To calculate the density of $X+Y$, if $X \sim Poisson(\lambda)$ and $Y \sim U(0;1)$ are independent, my professor wrote:
$f_Z(z)=\sum_{x=0}^{\infty}1_{(0,1)}((z-x)).e^{-\lambda}.\frac{\lambda^x}{x!}=\frac{\lambda^{\lfloor z\rfloor}.e^{-\lambda}}{\lfloor z\rfloor}$ for all $z\ge 0$ and $f_Z(z)=0$ if $z<0$.

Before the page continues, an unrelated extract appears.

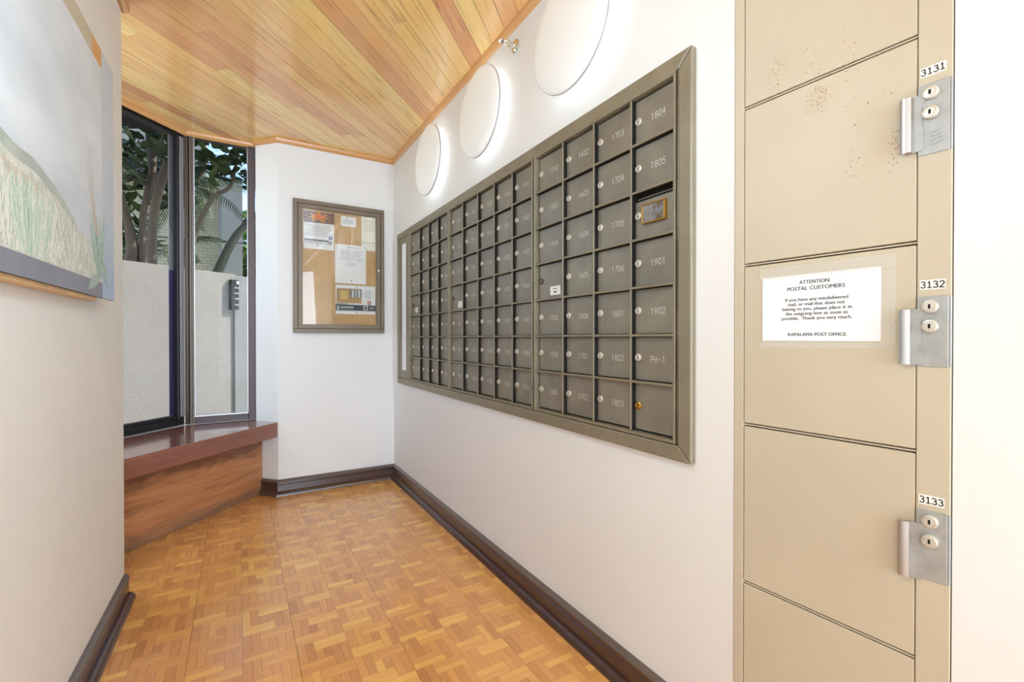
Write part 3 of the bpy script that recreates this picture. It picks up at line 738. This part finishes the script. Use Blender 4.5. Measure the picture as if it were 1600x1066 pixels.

What's the explanation for $\sum_{x=0}^{\infty}1_{(0,1)}((z-x)).e^{-\lambda}.\frac{\lambda^x}{x!}=\frac{\lambda^{\lfloor z\rfloor}.e^{-\lambda}}{\lfloor z\rfloor}$?
Best Answer
Hint: $1_{(0,1)}(z-x)=1_{\{0<z-x < 1\}}$ so
$$1_{(0,1)}(z-x)=1$$
$$\Leftrightarrow$$ $$0<z-x < 1$$ $$\Leftrightarrow$$ $$\lfloor z-x \rfloor =0$$ since x is a integer
$$\Leftrightarrow$$
$$\lfloor z \rfloor -x=0$$
$$\Leftrightarrow$$
$$\lfloor z \rfloor =x$$
so in $$\sum_{x=0}^{\infty}\left(1_{(0,1)}(z-x)\right) e^{-\lambda}\frac{\lambda^x}{x!}$$ for all $x$ , $1_{(0,1)}(z-x)=0$ except $x=\lfloor z \rfloor$